Paul continues in verse 14 and following, “May I never boast except in the cross of our Lord Jesus Christ through which the world has been crucified to me and I to the world.  Neither circumcision nor un- circumcision means anything; what counts is a new creation.  Peace and mercy to all who follow this rule, even to the Israel of God.” (Galatians 6:14-16)

Paul doesn’t launch a full scale attack on circumcision; instead he returns to the core issue, salvation does not come by anything we do.  Nothing we do improves our statues before God.  It’s not “Do, be, do, be, do.”

What counts is a new creation. And that new creation is what happens when sinners come to faith in Christ. 
By faith we exchange our own filthy rags for the glorious garment of Christ perfect righteousness.  Clothed in this, we are forgiven, at peace with God, assured of an eternity of bliss with God in heaven. 

Until that time, we spend our days on earth in cheerful service to the God who gives us everything by grace, freely as a gift. 

We cannot boast in works, or actions, or earthly status.  The only thing we boast about is the cross and in that alone. 

The rule here is just that, to boast in Christ and his cross alone. 

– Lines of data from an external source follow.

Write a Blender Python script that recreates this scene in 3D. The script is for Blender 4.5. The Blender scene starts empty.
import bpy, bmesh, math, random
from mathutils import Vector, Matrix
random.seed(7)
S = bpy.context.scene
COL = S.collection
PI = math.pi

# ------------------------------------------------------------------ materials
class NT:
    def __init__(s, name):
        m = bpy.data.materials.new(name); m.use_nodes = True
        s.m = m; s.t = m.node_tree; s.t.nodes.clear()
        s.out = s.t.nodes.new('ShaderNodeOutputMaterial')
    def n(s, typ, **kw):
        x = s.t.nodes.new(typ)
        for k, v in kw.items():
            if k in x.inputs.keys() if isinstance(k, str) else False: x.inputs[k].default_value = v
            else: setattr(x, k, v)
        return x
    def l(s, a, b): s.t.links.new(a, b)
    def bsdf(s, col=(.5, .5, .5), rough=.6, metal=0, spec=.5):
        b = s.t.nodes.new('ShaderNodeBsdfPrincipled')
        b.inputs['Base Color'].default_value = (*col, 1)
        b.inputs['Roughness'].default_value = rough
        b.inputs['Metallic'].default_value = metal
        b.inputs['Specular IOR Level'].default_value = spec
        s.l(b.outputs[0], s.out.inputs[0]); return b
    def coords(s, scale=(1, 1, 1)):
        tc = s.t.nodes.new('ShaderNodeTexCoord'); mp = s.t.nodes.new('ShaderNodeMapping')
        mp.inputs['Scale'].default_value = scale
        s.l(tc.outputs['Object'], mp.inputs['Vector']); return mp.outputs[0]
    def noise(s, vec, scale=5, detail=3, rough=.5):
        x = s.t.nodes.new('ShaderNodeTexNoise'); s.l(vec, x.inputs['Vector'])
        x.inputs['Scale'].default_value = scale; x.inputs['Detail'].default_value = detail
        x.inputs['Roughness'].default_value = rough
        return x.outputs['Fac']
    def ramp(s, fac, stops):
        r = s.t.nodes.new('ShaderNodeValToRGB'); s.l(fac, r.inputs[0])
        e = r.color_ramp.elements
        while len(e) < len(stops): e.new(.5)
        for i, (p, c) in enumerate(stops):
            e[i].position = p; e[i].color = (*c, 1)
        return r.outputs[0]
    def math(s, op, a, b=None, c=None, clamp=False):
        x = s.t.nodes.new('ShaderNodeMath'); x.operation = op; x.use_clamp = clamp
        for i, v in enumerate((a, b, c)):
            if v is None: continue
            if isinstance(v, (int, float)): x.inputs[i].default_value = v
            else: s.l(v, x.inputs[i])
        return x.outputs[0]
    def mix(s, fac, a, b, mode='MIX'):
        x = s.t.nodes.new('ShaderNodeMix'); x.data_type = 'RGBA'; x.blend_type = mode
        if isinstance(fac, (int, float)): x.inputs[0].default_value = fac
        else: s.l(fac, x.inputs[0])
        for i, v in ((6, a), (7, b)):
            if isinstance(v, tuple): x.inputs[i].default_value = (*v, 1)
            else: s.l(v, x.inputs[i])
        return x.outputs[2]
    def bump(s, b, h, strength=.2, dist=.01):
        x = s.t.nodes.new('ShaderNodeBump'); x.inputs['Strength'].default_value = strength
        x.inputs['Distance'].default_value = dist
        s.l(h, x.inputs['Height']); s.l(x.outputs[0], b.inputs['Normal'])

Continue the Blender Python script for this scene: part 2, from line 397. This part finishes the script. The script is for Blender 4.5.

It is at the cross that we are made heirs of Christ and receive the blessings of eternal life so that our lives may be described as “Be, do, be, do, be.” 

Paul puts his “money where his mouth is” at the end as he says, “Finally, let no one cause me trouble, for I bear on my body the marks of Jesus.  The grace of our Lord Jesus Christ be with your spirit, brothers. Amen” (Galatians 6:17-18)

Paul paid the price and experiences personal suffering and hardships because of Christ and he had the scars to prove it.  But I think there is more to it than just telling scar stories and showing how much he endured, but Paul, and every one gathered here today has been marked by Jesus.

His scars have marked you as his own.  He has called you by name and even placed His name upon you in baptism.  The marks of Jesus are given to us as a deposit and guarantee of what Jesus promised by his life death and resurrection, that you are his forever. 

For that he desires the grace of Jesus to be with all believers.

So forgive my bad grammar and let me say, never forget who you “be” so that you can “do” in His grace for others.  It all about “Be, do, be, do, be.”